Members have had a discussion on how to reform the tax system on an ongoing basis. The Labour Party has proposed the establishment of a standing commission on taxation, as all parties in the House agree that it is an absolutely desirable element of public policy to encourage people to save and provide for a pension. All agree on this point, as they do that the PRSI system, or the superannuation system for those in State employment, should provide a contributory mechanism, whereby people can build up pension entitlements. Thereafter, however, their approaches differ. The Fianna Fáil provision is entirely lopsided and meant for those at the top. The more money one has or the bigger one's company, the greater the contribution that can be made to one's pension fund and the bigger the tax break one receives. The cap introduced by the Minister last year was extremely limited. One key reform item for an alternative Government would be to offer reform in respect of pensions.

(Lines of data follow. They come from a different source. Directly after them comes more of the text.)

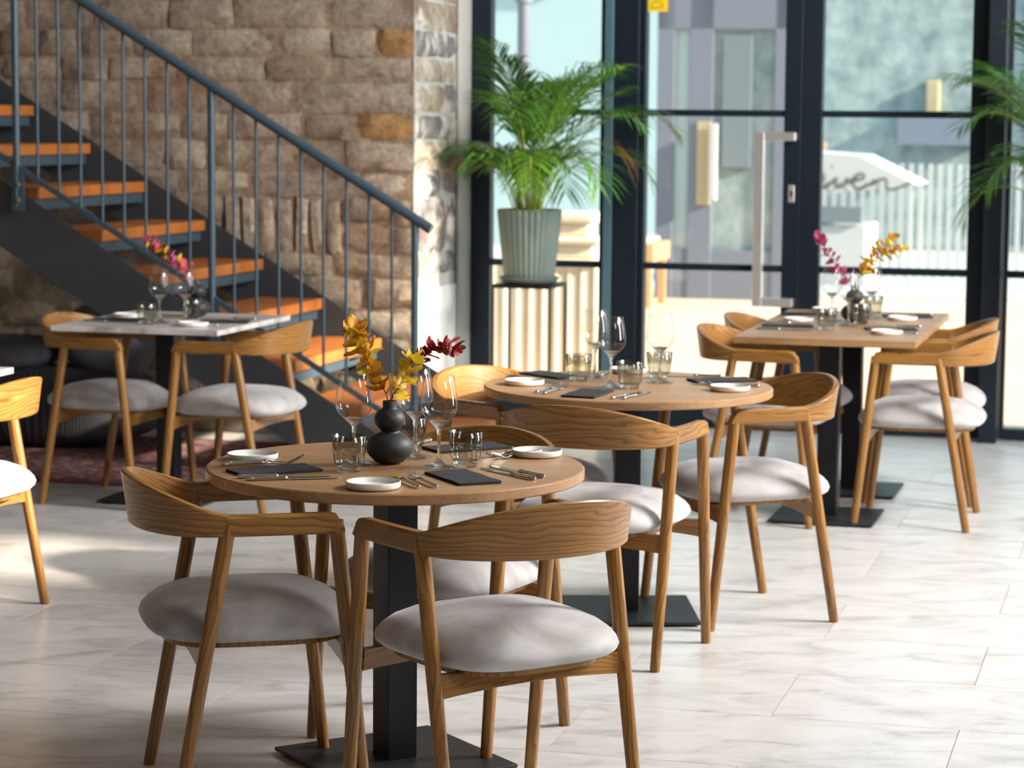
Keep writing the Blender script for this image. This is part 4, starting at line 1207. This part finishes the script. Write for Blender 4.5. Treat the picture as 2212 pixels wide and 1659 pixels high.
def palm(u, v, z, label, potlabel, rot, seed):
    r = random.Random(seed)
    t = thing('potted_palm', label, 'plant', W(u, v, z), BROT + rot, 'potted palms by the glass front')
    H, r1, r0 = .375, .163, .125
    nrib = 32
    def fl(a, zz): return 1.0 + .028 * math.cos(nrib * a)
    prof = [(.0001, .012), (r0 - .004, .012)] + [(r0 + (r1 - r0) * s, .016 + (H - .016) * s) for s in [i / 8 for i in range(9)]]
    inn = [(r1 - .004, H + .004), (r1 - .012, H), (r1 - .018, H - .05), (.0001, H - .05)]
    pot = ob('pot', J('pot', [lathe(prof, nrib * 5, flute=fl), lathe([(r1, H)] + inn, nrib * 5)], ('pot_sage',), 60), t)
    pot['label'] = 'sage green ribbed planter'
    ob('saucer', J('saucer', [lathe([(.0001, 0), (.12, 0), (.145, .012), (.155, .032), (.150, .034), (.138, .016), (.0001, .012)], 64)], ('pot_sage',), 50), t)
    ob('soil', J('soil', [lathe([(.0001, H - .045), (r1 - .02, H - .048)], 40)], ('soil',), True), t)
    n = 36
    for i in range(n):
        a = 2 * PI * i / n * 1.0 + r.uniform(-.25, .25) + (PI if i % 2 else 0)
        toward_wall = math.cos(a + rot) < -.55
        me = (r.choice(FRS) if toward_wall and u < -2 else r.choice(FR if i % 3 else FRS)) if i < 33 else r.choice(FD)
        rad = r.uniform(.0, .07)
        o = ob('frond', me, t, (rad * math.cos(a), rad * math.sin(a), H - .06), (0, r.uniform(-.10, .08), a))
        s = r.uniform(.88, 1.08); o.scale = (s * .95, s, s * 1.12)
    for i in range(7):
        a = 2 * PI * i / 7 + r.uniform(-.3, .3)
        if u < -2 and math.cos(a + rot) < -.4: continue
        o = ob('frond', r.choice(FLOW), t, (.05 * math.cos(a), .05 * math.sin(a), H - .06), (0, r.uniform(.0, .2), a))
    for i in range(9):
        a = r.uniform(0, 6.28); x, y = .05 * math.cos(a), .05 * math.sin(a)
        ob('cane', J('cane', [tube([(x, y, H - .06), (x * 1.3, y * 1.3, H + .12), (x * 1.9, y * 1.9, H + .30)], [.009, .0075, .005], 8)], ('palm_stem',), True), t)
    return t
def stand(u, v, label):
    t = thing('plant_stand', label, 'plant stand', W(u, v, 0), BROT, 'black plant stands')
    a, b, H = .155, .17, .77
    ob('top_plate', bbox_mesh('top_plate', -a, a, -b, b, H - .018, H, 'black_metal', .002), t)
    for sx in (-1, 1):
        for sy in (-1, 1): ob('leg', bbox_mesh('leg', sx * (a - .006) - .006, sx * (a - .006) + .006, sy * (b - .006) - .006, sy * (b - .006) + .006, 0, H - .018, 'black_metal', .001), t)
    for sy in (-1, 1): ob('foot_bar', bbox_mesh('foot_bar', -a + .012, a - .012, sy * (b - .006) - .006, sy * (b - .006) + .006, 0, .012, 'black_metal', .001), t)
    for sx in (-1, 1): ob('foot_bar', bbox_mesh('foot_bar', sx * (a - .006) - .006, sx * (a - .006) + .006, -b + .012, b - .012, 0, .012, 'black_metal', .001), t)
stand(-3.135, 12.03, 'thin black metal plant stand by the plain pillar')
palm(-3.135, 12.02, .7702, 'bushy areca palm in a ribbed sage pot on the stand by the pillar', '', .3, 4)
stand(-.42, 12.0, 'black metal plant stand beyond the picture edge by the last window')
palm(-.42, 12.0, .7702, 'areca palm whose fronds reach in at the picture edge before the window', '', 2.1, 9)
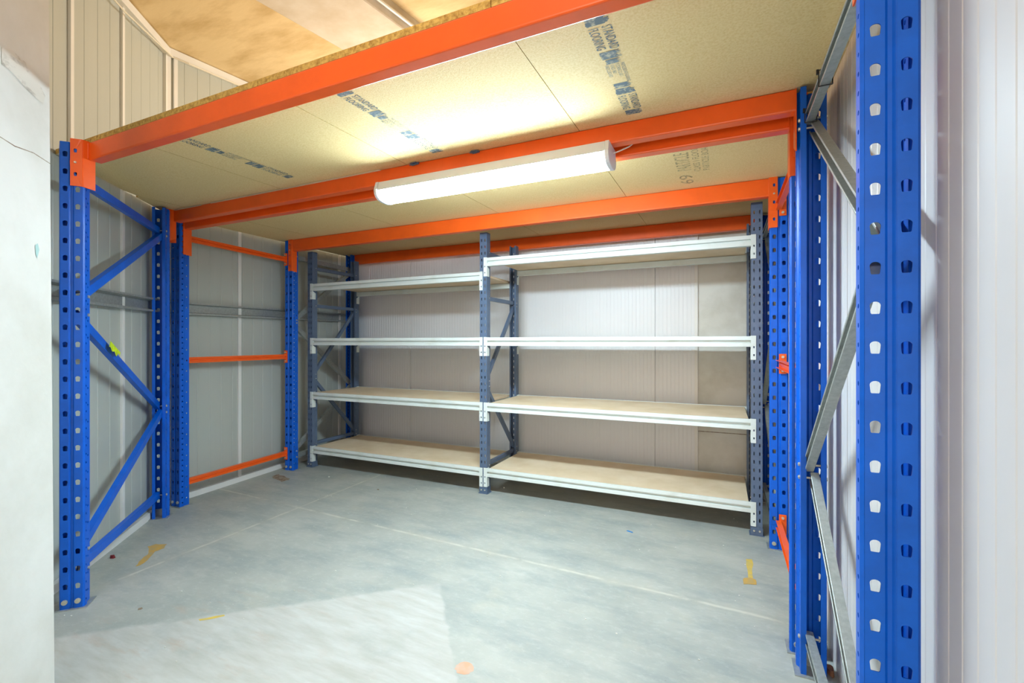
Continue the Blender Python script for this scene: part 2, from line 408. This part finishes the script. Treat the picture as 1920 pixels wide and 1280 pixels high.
# walls
NW0, NW1 = Vector((-2.831, 1.057)), Vector((-3.617, 1.968)); nd = (NW1-NW0).normalized(); NP = NW0-nd*1.35; nn = Vector((nd.y, -nd.x)); nn = nn if nn.x > 0 else -nn
FW0, FW1 = NW1, Vector((-3.617-.103*2.1, 1.968+2.1)); fd = (FW1-FW0).normalized(); fn = Vector((fd.y, -fd.x)); fn = fn if fn.x > 0 else -fn
Ln = (NW1-NP).length; Lf = (FW1-FW0).length
zn = lambda a: ceil_z((NP+nd*a).y)+.02
zf = lambda a: ceil_z((FW0+fd*a).y)+.02
jn = [1.35-.35, 1.35+.14, 1.35+.62]
ribbed('wall_left', GREYW, NP, NW1, 0, 0, nn, .12, .05, .008, .002, jn, zn)
jf = [.07, .60, 1.20, 1.84]
ribbed('wall_left_far', GREYW, FW0, FW1, 0, 0, fn, .10, .04, .008, .002, jf, zf)
BY = 3.985
ribbed('wall_back', WHITE, (-3.9, BY), (-.185, BY), 0, 3.62, (0, -1), .031, .012, .004, .0012, [3.9-2.99, 3.9-1.75, 3.9-.51])
struct(MB().box(-.185, BY+.012, 0, .5, BY+.15, 3.62).build('wall_back_concrete', CONC))
struct(MB().box(-.205, BY-.004, 0, -.180, BY+.03, 3.6).build('trim_3', TRIM, bevel=.001))
struct(MB().box(-.18, BY+.008, .445, .5, BY+.0119, .449).build('trim_4', RUST))
RX = .365
ribbed('wall_right', WHITER, (RX, 4.05), (RX, -1.2), 0, 3.62, (-1, 0), .052, .02, .008, .0012, [1.1, 2.25, 3.4, 4.4])
# left foreground concrete panel
cd = Vector((.64, -.742)).normalized(); cn = Vector((-cd.y, cd.x)); cn = cn if cn.x < 0 else -cn; cn = -Vector((.742, .64)).normalized()
E0, E1 = Vector((-1.966, .746)), Vector((-2.022, .746))
mb = MB(); F0, F1 = E0+cd*1.6, E1+cd*1.6
tk = cn*.16
v = [(*E0, 0), (*F0, 0), (*F1, 3.3), (*E1, 3.3), (*(E0+tk), 0), (*(F0+tk), 0), (*(F1+tk), 3.3), (*(E1+tk), 3.3)]
mb.v = v; mb.f = [(0,1,2,3), (4,7,6,5), (0,3,7,4), (1,5,6,2), (3,2,6,7), (0,4,5,1)]
CONCL = mat('cast_concrete_panel', (216, 214, 207), .85, scale=2.4, col2=(198, 194, 183), bump=.35, bscale=22, thresh=(.3, .62))
wl = struct(mb.build('wall_front_left', CONCL))
SMUDGE = mat('grey_smear', (150, 142, 130), .9, scale=9, col2=(208, 203, 192), thresh=(.50, .62), stretch=(1, 1, 2.2))
def onpanel(u, v):
    d_ = 1.36-.0; a = (u-960)/FPX; c_, s_ = math.cos(TH), math.sin(TH)
    r = Vector((a*c_-s_, a*s_+c_)); z = 1.16
    # intersect the view ray's plan direction with the panel plan line (leaning edge interpolated)
    for _ in range(4):
        E = E0.lerp(E1, z/3.3); det = r.x*(-cd.y)+r.y*cd.x; k_ = (E.x*(-cd.y)+E.y*cd.x)/det; z = 1.16-(v-V0)/FPX*k_
    return (r.x*k_-cn.x*.0012, r.y*k_-cn.y*.0012, z)
mb = MB(); mb.quad(*[onpanel(*q) for q in ((2, 88), (22, 94), (60, 128), (84, 180), (80, 196), (50, 168), (20, 134), (2, 120))]).build('dirt_smear', SMUDGE, wl)
SPK = mat('teal_speck', (168, 200, 196), .8)
MB().quad(*[onpanel(*q) for q in ((65, 460), (70, 456), (73, 468), (69, 484), (66, 476))]).build('paint_speck', SPK, wl)
cr = MB(); prev = None    # hairline casting joint
for i in range(14):
    a = i/13*1.0; p = E0.lerp(E1, .527)+cd*a-cn*.0006; z = 1.74+.006*math.sin(i*2.1)+(.02 if 4 < i < 7 else 0)*.3
    if prev: cr.quad((prev[0].x, prev[0].y, prev[1]), (p.x, p.y, z), (p.x, p.y, z+.003), (prev[0].x, prev[0].y, prev[1]+.003))
    prev = (p, z)
cr.build('casting_joint', RUST, wl)
# white vertical joint covers, floor and ceiling trims on the left walls
ti = 5
def wall_strip(P, d, n, a, w, t, ztop, z0=0.0):
    global ti
    p = P+d*a
    mb = MB(); q = p+d*w
    mb.prism([(0, 0), (w, 0), (w, t), (0, t)], (p.x, p.y, z0), (p.x, p.y, ztop), (d.x, d.y, 0))
    v_ = mb.v; cen = sum((Vector(x) for x in v_), Vector())/len(v_)
    # make sure it lies on the room side
    if (Vector((cen.x, cen.y))-p).dot(n) < 0:
        mb = MB(); mb.prism([(0, 0), (w, 0), (w, -t), (0, -t)], (p.x, p.y, z0), (p.x, p.y, ztop), (d.x, d.y, 0))
    struct(mb.build('trim_%d' % ti, TRIM, bevel=.001)); ti += 1
for a in jn: wall_strip(NP, nd, nn, a-.013, .026, .014, zn(a)-.05)
for a in jf: wall_strip(FW0, fd, fn, a-.014, .028, .014, zf(a)-.05)
wall_strip(NP, nd, nn, Ln-.03, .03, .02, zn(Ln)-.03)
wall_strip(FW0, fd, fn, 0, .03, .02, zf(0)-.03)
def rail(P, Q, n, z0a, z0b, prof, m):
    """profile (out, up) swept along the wall"""
    global ti
    mb = MB(); k = len(prof); a = [Vector((P.x+n.x*o, P.y+n.y*o, z0a+u)) for o, u in prof]; b = [Vector((Q.x+n.x*o, Q.y+n.y*o, z0b+u)) for o, u in prof]
    mb.v = [tuple(x) for x in a+b]
    for i in range(k): j = (i+1) % k; mb.f.append((i, j, k+j, k+i))
    mb.f.append(tuple(range(k))); mb.f.append(tuple(range(k, 2*k))[::-1])
    struct(mb.build('trim_%d' % ti, m)); ti += 1
sq = [(.002, 0), (.028, 0), (.028, .042), (.002, .042)]
rail(NP, NW1, nn, 0, 0, sq, TRIM); rail(FW0, FW1, fn, 0, 0, sq, TRIM)
tp = [(.002, 0), (.04, 0), (.04, .05), (.002, .05)]
rail(NP, NW1, nn, zn(0)-.075, zn(Ln)-.075, tp, TRIM); rail(FW0, FW1, fn, zf(0)-.075, zf(Lf)-.075, tp, TRIM)
pl = [(.003, 0), (.05, 0), (.05, .012), (.012, .018), (.012, .072), (.05, .078), (.05, .09), (.003, .09)]
rail(NP, NW1-nd*.03, nn, 1.345, 1.362, pl, GALV); rail(FW0+fd*.03, FW1, fn, 1.362, 1.385, pl, GALV)
# thin cables clipped under the ceiling trim
cbl = MB().tube([(NP.x+nn.x*.05, NP.y+nn.y*.05, zn(0)-.09), ((NP+nd*1.9).x+nn.x*.05, (NP+nd*1.9).y+nn.y*.05, zn(1.9)-.13), (NW1.x+nn.x*.05, NW1.y+nn.y*.05, zn(Ln)-.08), (FW0.x+fn.x*.05+.02, FW0.y+.12, zf(.1)-.10), (FW1.x+fn.x*.05, FW1.y+fn.y*.05, zf(Lf)-.09)], .005, 6)
struct(cbl.build('trim_%d' % ti, CABLE)); ti += 1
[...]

The SSIA scheme has demonstrated a considerable appetite for saving. This is because people have become more prosperous and, more particularly, because the Government gave a significant bonus for every euro saved. The same would be true with regard to pensions. It is extremely difficult to understand why people on modest incomes who can only spend a limited amount of their income and make contributions of €1,000 per year towards their pension fund will only receive tax relief of €200 or 20%, while the relief on a €5 million contribution made to someone's pension fund by his or her company comes to 41%.

This is one of the hidden stories, with many of the other incentives introduced or widened by the Minister's predecessor. Pension schemes date back to time immemorial. The former Minister for Finance, Mr. McCreevy, opened the floodgates and made the schemes much more attractive to those in the very top income and wealth ranges.

As I stated previously to the Minister, many women who left the workforce have no pension entitlements. Many young people who work in the construction industry do not build up any pension contributions. The Minister should reform this area. I hope when there is a change of Government, this will be one of the key issues for a new Government to tackle in a reform agenda.